Lecturers: Marten Borchers & Simon Jordan
HSV/Future Dock: Julia Hildenbrand
Students Summer Semester 2022: Jan-Gerrit Habekost, Robert Johanson & Paul Starke

Project Picture for Smart Stadion Navigation
University of Hamburg

Intelligent Analysis of Citizen Contributions from Urban Participation


Project Picture for Citizen Participation - DIPAS
University of Hamburg
Lecturers: Marten Borchers & Simon Jordan
Agency for Geoinformation and Surveying: Bianca Lüders
Students Summer Semester 2022: Dmitri Milovanov, Tim Radke, Hagen Peukert & further students (+1)

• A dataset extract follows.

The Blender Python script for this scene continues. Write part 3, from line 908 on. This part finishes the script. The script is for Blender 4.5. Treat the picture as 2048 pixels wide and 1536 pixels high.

In the use case from the State Office for Geoinformation and Measurement, the automated evaluation of citizen contributions originating from participation projects of the digital participation system DIPAS was considered with the aim of supporting the evaluation of participation data and accelerating it to especially support large participation projects. The data e.g. contributions from citizens are first preprocessed and classified into predefined classes. Based on this, different models were trained to classify new citizens' contributions as reliably as possible to facilitate the structuring of the content. For this purpose, Naïve Bayes (Figure Left - left) and a Bert classifier (Figure Left - right) were implemented and evaluated. In addition, approaches for summarizing groups of contributions to extract the most important information from the texts in the form of key - phrases were implemented. Special attention was paid to the transparency of the algorithms and machine learning models to make the decision support as comprehensible as possible. The insights gained from processing and summarizing the citizens' contributions provide information about the requirements and wishes of citizens, which can support urban planners and contribute to the design of the urban living space.